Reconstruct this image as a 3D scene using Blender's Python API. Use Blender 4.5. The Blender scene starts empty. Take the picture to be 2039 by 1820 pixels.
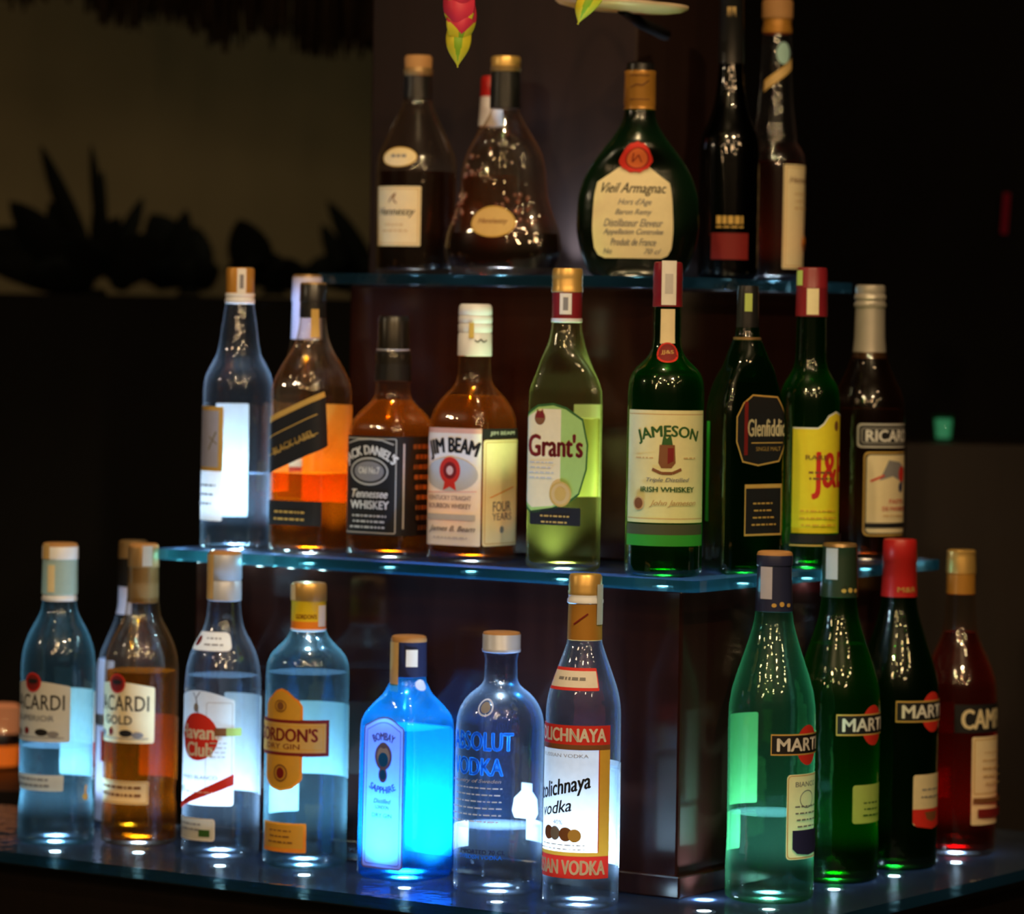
import bpy, bmesh, math, random
from mathutils import Vector, Matrix
random.seed(7)
SC = bpy.context.scene
COL = SC.collection
rad = math.radians

# ------------------------------------------------------------------ camera
FPX = 7600.0                      # focal length in pixels of the 2039 wide frame
PX, PY = 1019.5, 640.0            # principal point (level horizon)
ROLL = rad(1.0)
cam_d = bpy.data.cameras.new('camera')
cam = bpy.data.objects.new('camera', cam_d)
COL.objects.link(cam)
SC.camera = cam
cam_d.sensor_fit = 'HORIZONTAL'
cam_d.sensor_width = 36.0
cam_d.lens = FPX * 36.0 / 2039.0
cam_d.shift_y = -(910.0 - PY) / 2039.0
cam_d.clip_start = 0.05
cam_d.clip_end = 60
cam_d.dof.use_dof = True
cam_d.dof.focus_distance = 3.44
cam_d.dof.aperture_fstop = 5.2
cam.matrix_world = Matrix.Rotation(math.pi / 2, 4, 'X') @ Matrix.Rotation(ROLL, 4, 'Z')

# ------------------------------------------------------------------ world, exposure, room lamps
W = bpy.data.worlds.new('night')
SC.world = W
W.use_nodes = True
W.node_tree.nodes['Background'].inputs[0].default_value = (0.5, 0.45, 0.5, 1)
W.node_tree.nodes['Background'].inputs[1].default_value = 0.0012
SC.view_settings.view_transform = 'Standard'
SC.view_settings.look = 'None'
SC.view_settings.exposure = 0.0
SC.view_settings.gamma = 1.0
SC.cycles.max_bounces = 7
SC.cycles.transparent_max_bounces = 30
SC.cycles.diffuse_bounces = 2
SC.cycles.glossy_bounces = 2
SC.cycles.caustics_reflective = False
SC.cycles.caustics_refractive = False
SC.cycles.sample_clamp_indirect = 3.0

def lamp(name, kind, loc, energy, color, radius=0.03, aim=None, angle=60, blend=0.6):
    d = bpy.data.lights.new(name, kind)
    d.energy = energy
    d.color = color
    d.shadow_soft_size = radius
    if kind == 'SPOT':
        d.spot_size = rad(angle)
        d.spot_blend = blend
    o = bpy.data.objects.new(name, d)
    COL.objects.link(o)
    o.location = loc
    if aim is not None:
        o.rotation_euler = (Vector(aim) - Vector(loc)).to_track_quat('-Z', 'Y').to_euler()
    return o

WARM = (1.0, 0.70, 0.36)
# ceiling downlights on the bar, and the string of small warm bulbs on the guests' side
lamp('downlight', 'SPOT', (0.75, 1.7, 1.45), 90, WARM, 0.03, (0.15, 3.75, -0.12), 34, 0.7)
lamp('downlight', 'SPOT', (-0.55, 1.5, 1.45), 62, WARM, 0.03, (-0.15, 3.75, -0.12), 34, 0.7)
lamp('downlight', 'SPOT', (0.0, 3.3, 1.5), 30, WARM, 0.03, (0.05, 3.75, -0.12), 50, 0.8)
for (x, y, z, e) in [(-1.3, 1.0, 0.75, 5.0), (-0.7, 0.6, 0.95, 6), (-0.2, 1.4, 1.15, 6), (0.35, 0.5, 0.8, 5.0),
                     (0.8, 1.1, 1.0, 6), (1.35, 0.9, 0.7, 5.0), (1.6, 1.9, 0.9, 5), (-1.6, 1.9, 0.95, 4.0),
                     (1.2, 2.5, 1.25, 4.0), (-0.9, 2.6, 1.3, 4.0)]:
    lamp('string_bulb', 'POINT', (x, y, z), e, (1.0, 0.66, 0.34), 0.035)
for k in range(13):
    lamp('string_bulb', 'POINT', (-1.5 + 0.25 * k, 1.9 + 0.5 * math.sin(k * 1.7), 0.62 + 0.25 * math.sin(k * 2.3)), 2.2, (1.0, 0.62, 0.30), 0.02)
lamp('side_bulb', 'SPOT', (-2.3, 3.1, 0.75), 16, (1.0, 0.78, 0.5), 0.05, (0.0, 3.7, -0.1), 44, 0.5)
lamp('wall_lamp', 'POINT', (-0.35, 5.45, 0.42), 0.9, (1.0, 0.82, 0.50), 0.06)

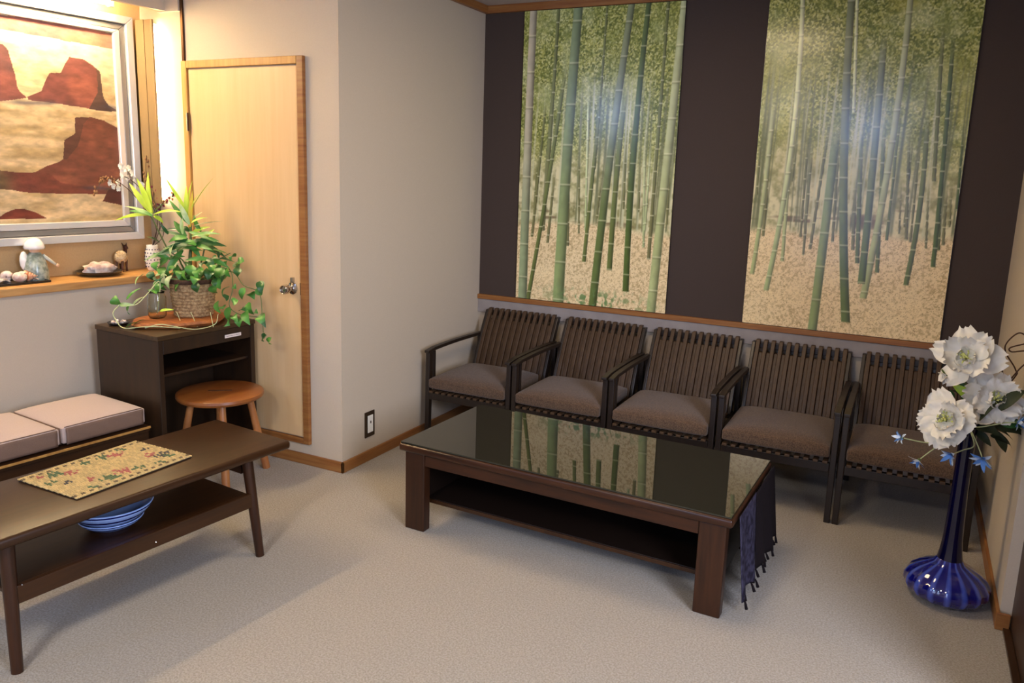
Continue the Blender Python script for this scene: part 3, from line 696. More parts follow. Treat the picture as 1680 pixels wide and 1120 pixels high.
# ================================================================ SEWING-TABLE STYLE DESK
dk = thing('desk', 'dark brown wooden desk with open front carrying the potted plants', 'desk', (-2.962-.464*.9982, 2.368+.464*.06, 0), -.06)
W_, Ld = .464, .560     # depth and length; local origin is the back left corner
HT = zf(.704)
MB().box(0, W_, 0, Ld, HT-.022, HT).build('top', 'desk_top', dk, bevel=.002)
MB().box(.004, W_-.004, .004, .030, 0, HT-.023).build('side_panel', 'desk_wood', dk, bevel=.002)
MB().box(.004, W_-.004, Ld-.030, Ld-.004, 0, HT-.023).build('side_panel', 'desk_wood', dk, bevel=.002)
MB().box(W_-.022, W_-.004, .031, Ld-.031, HT-.088, HT-.023).build('apron', 'desk_wood', dk, bevel=.002)
MB().box(.02, W_-.03, .031, Ld-.031, zf(.497), zf(.510)).build('shelf', 'desk_wood', dk, bevel=.002)
MB().box(.006, .018, .031, Ld-.031, zf(.497), HT-.024).build('back_panel', 'desk_wood', dk)
MB().box(.02, .17, .20, Ld-.031, .03, zf(.496)).build('drawer_pedestal', 'desk_wood', dk, bevel=.002)
lb = MB().box(W_-.0038, W_-.0025, .372, .470, HT-.068, HT-.052).build('name_label', 'paper_white', dk)
lt = MB(); random.seed(8)
for k in range(13):
    y = .379+k*.0064; h = random.choice([.003, .004, .005])
    lt.box(W_-.0025, W_-.0021, y, y+.004, HT-.060-h/2, HT-.060+h/2)
lo = lt.build('label_print', 'print_grey', lb); lo['kind'] = 'stuff'

ZD = HT
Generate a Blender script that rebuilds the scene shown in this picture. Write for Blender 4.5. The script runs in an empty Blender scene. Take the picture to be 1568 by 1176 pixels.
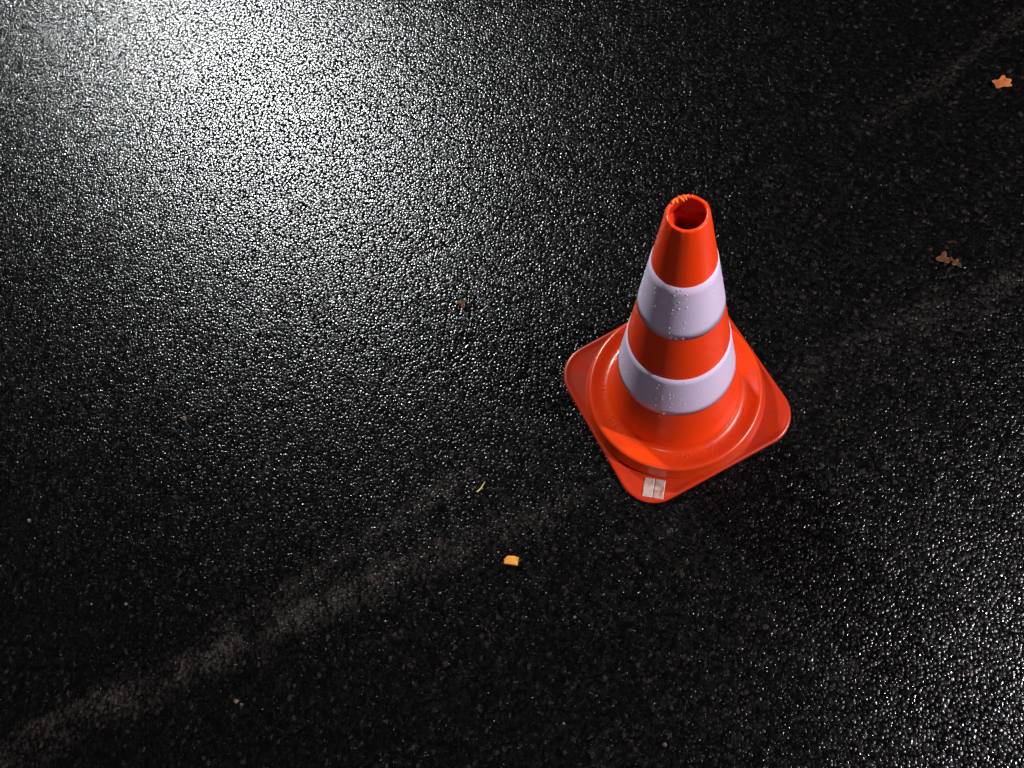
import bpy, bmesh, math, random
import numpy as np
from mathutils import Vector, Matrix, noise
random.seed(7)
scene=bpy.context.scene
COL=scene.collection
H=0.5
rt,rb,h1,h2,h3,h4,RR,S,rc,phi=0.019,0.08872,0.41838,0.32365,0.23438,0.1398,0.12584,0.13136,0.04907,0.61177
HB=0.042
# ---------------- camera (hand-held, about 1.1 m above the road, rolled)
d,hc,e,a,r=0.35622,1.08679,1.19657,-0.60113,-0.48735
Fw=Vector((math.sin(a)*math.cos(e),math.cos(a)*math.cos(e),-math.sin(e)))
r0=Vector((math.cos(a),-math.sin(a),0)); u0=r0.cross(Fw)
R=math.cos(r)*r0+math.sin(r)*u0; U=-math.sin(r)*r0+math.cos(r)*u0
cam=bpy.data.cameras.new("camera"); co=bpy.data.objects.new("camera",cam); COL.objects.link(co)
C=Vector((0,-d,hc))
co.matrix_world=Matrix(((R[0],U[0],-Fw[0],C[0]),(R[1],U[1],-Fw[1],C[1]),(R[2],U[2],-Fw[2],C[2]),(0,0,0,1)))
cam.sensor_width=36; cam.lens=26.88; cam.clip_start=0.05; cam.clip_end=2000
scene.camera=co
scene.view_settings.view_transform='Standard'; scene.view_settings.look='None'
scene.view_settings.exposure=0; scene.view_settings.gamma=1
# ---------------- node helpers
def mat(name):
    m=bpy.data.materials.new(name); m.use_nodes=True
    nt=m.node_tree; b=nt.nodes["Principled BSDF"]; return m,nt,b
def N(nt,t,**k):
    n=nt.nodes.new(t)
    for a_,v in k.items(): setattr(n,a_,v)
    return n
def val(nt,sock,v):
    if isinstance(v,bpy.types.NodeSocket): nt.links.new(v,sock)
    else: sock.default_value=v
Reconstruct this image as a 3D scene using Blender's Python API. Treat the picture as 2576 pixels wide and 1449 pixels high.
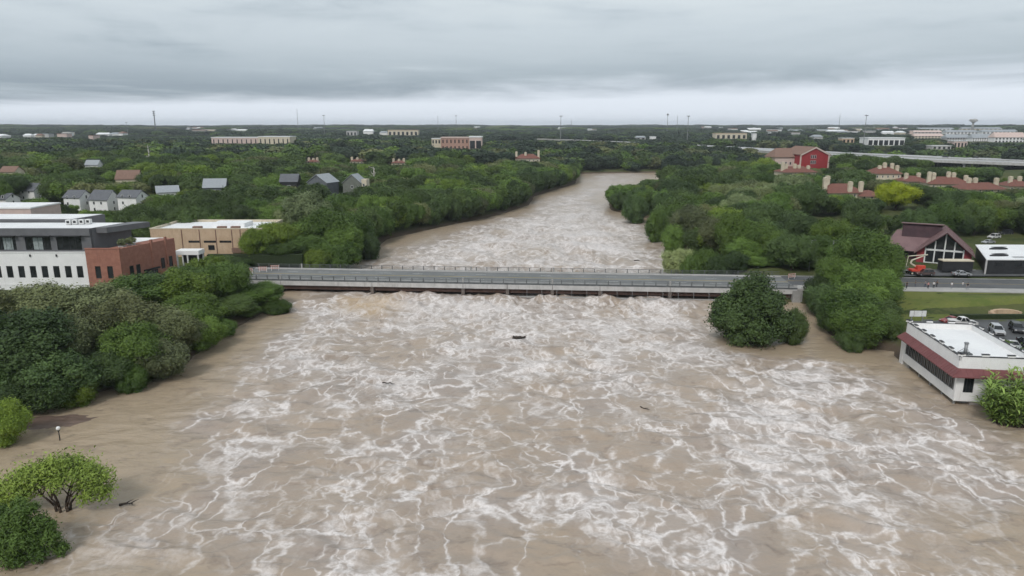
import bpy, bmesh, math, random
import numpy as np
from mathutils import Vector, Matrix

for _o in list(bpy.data.objects):
    bpy.data.objects.remove(_o)
SC = bpy.context.scene
COL = SC.collection
R = math.radians
random.seed(7)

# ------------------------------------------------------------------ camera
CAM_Z, FPX, PITCH = 45.0, 1761.0, math.atan(409.5 / 1761.0)
cam = bpy.data.cameras.new("camera")
cam.sensor_width = 36.0
cam.lens = 36.0 * FPX / 2576.0
cam.clip_start, cam.clip_end = 0.5, 40000.0
camo = bpy.data.objects.new("camera", cam)
COL.objects.link(camo)
camo.location = (0, 0, CAM_Z)
camo.rotation_euler = (math.pi / 2 - PITCH, 0, 0)
SC.camera = camo

# ------------------------------------------------------------------ colour management / render
SC.view_settings.view_transform = 'Standard'
SC.view_settings.look = 'None'
SC.view_settings.exposure = 0.38
SC.view_settings.gamma = 1.0
SC.view_settings.use_curve_mapping = False
SC.render.engine = 'CYCLES'
SC.cycles.use_denoising = True
SC.cycles.use_adaptive_sampling = True
SC.cycles.adaptive_threshold = 0.03
SC.cycles.max_bounces = 5
SC.cycles.diffuse_bounces = 3
SC.cycles.glossy_bounces = 2
SC.cycles.transmission_bounces = 2
SC.cycles.transparent_max_bounces = 4
SC.cycles.volume_bounces = 0


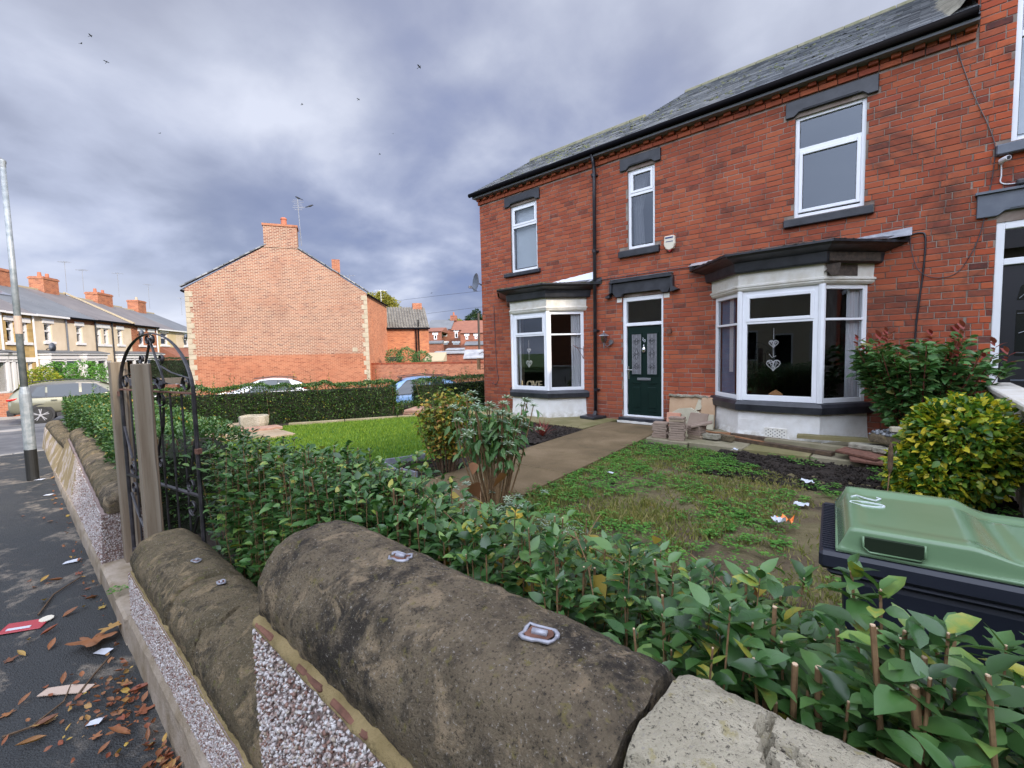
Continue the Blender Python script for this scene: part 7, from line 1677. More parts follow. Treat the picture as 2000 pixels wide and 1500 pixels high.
    def top(x, f, o=.014):
        for a, q in zip(ST[:-1], ST[1:]):
            if a[0] <= x <= q[0]: t = (x - a[0]) / (q[0] - a[0]); r_ = [a[i] + (q[i] - a[i]) * t for i in range(6)]; break
        return (x + (o if x > L / 2 else -o), r_[5] * .86 * f, r_[3] + o)
    for nm, (xa, xb) in (('windscreen', (2.55, 3.30) if kind == 'suv' else (2.22, 3.0)), ('rear_window', (.12, .50) if kind == 'suv' else (.2, .75))):
        mb = MB(); vs = [top((xa + (xb - xa) * i / 5) * sx, f) for i in range(6) for f in (-1, -.5, 0, .5, 1)]
        mb.add(vs, [(5 * i + j, 5 * i + j + 1, 5 * i + 6 + j, 5 * i + 5 + j) for i in range(5) for j in range(4)], .5); mb.build(nm, 'car_glass', c, smooth=True, fix=False)
    mb = MB()
    for s in (-1, 1): mb.tube([(.55 * sx, s * hw * .62, H - .03), (1.5 * sx, s * hw * .64, H + .045), (2.4 * sx, s * hw * .62, H - .02)], .014, 5)
    mb.build('roof_rail', 'car_trim', c); mb = MB(); mb.box(-.03, .18, -hw * .82, hw * .82, .36, .60); mb.build('bumper', 'car_trim', c, bev=.04)
    mb = MB(); mb.box(-.035, -.02, -.26, .26, .78, .89); mb.build('number_plate', 'alarm_cream', c)
    return c
rp = ray(24, 820, 18.3); fp = ray(250, 800, 20.6)
car('parked_car', (rp.x, rp.y, -.80), math.atan2(fp.y - rp.y, fp.x - rp.x), 'olive gold suv parked at the kerb behind the lamp post', 'car_olive', 4.85, 1.70, 1.86, 'suv')
a, b = ray(606, 770, 22.6), ray(460, 770, 21.2)
car('parked_car', (a.x, a.y, -.92), math.atan2(b.y - a.y, b.x - a.x), 'white crossover car showing its roof above the dark hedge', 'car_white', 4.3, 1.62, 1.85, 'hatch')
a, b = ray(905, 770, 16.6), ray(745, 770, 15.8)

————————

Everything from the top line of the data down to and including the line with "rad = math.radians" is to be copied, except the pictures.

--- The completed task ---
Reconstruct this image as a 3D scene using Blender's Python API. Use Blender 4.5. The Blender scene starts empty. Take the picture to be 2039 by 1820 pixels.
import bpy, bmesh, math, random
from mathutils import Vector, Matrix
random.seed(7)
SC = bpy.context.scene
COL = SC.collection
rad = math.radians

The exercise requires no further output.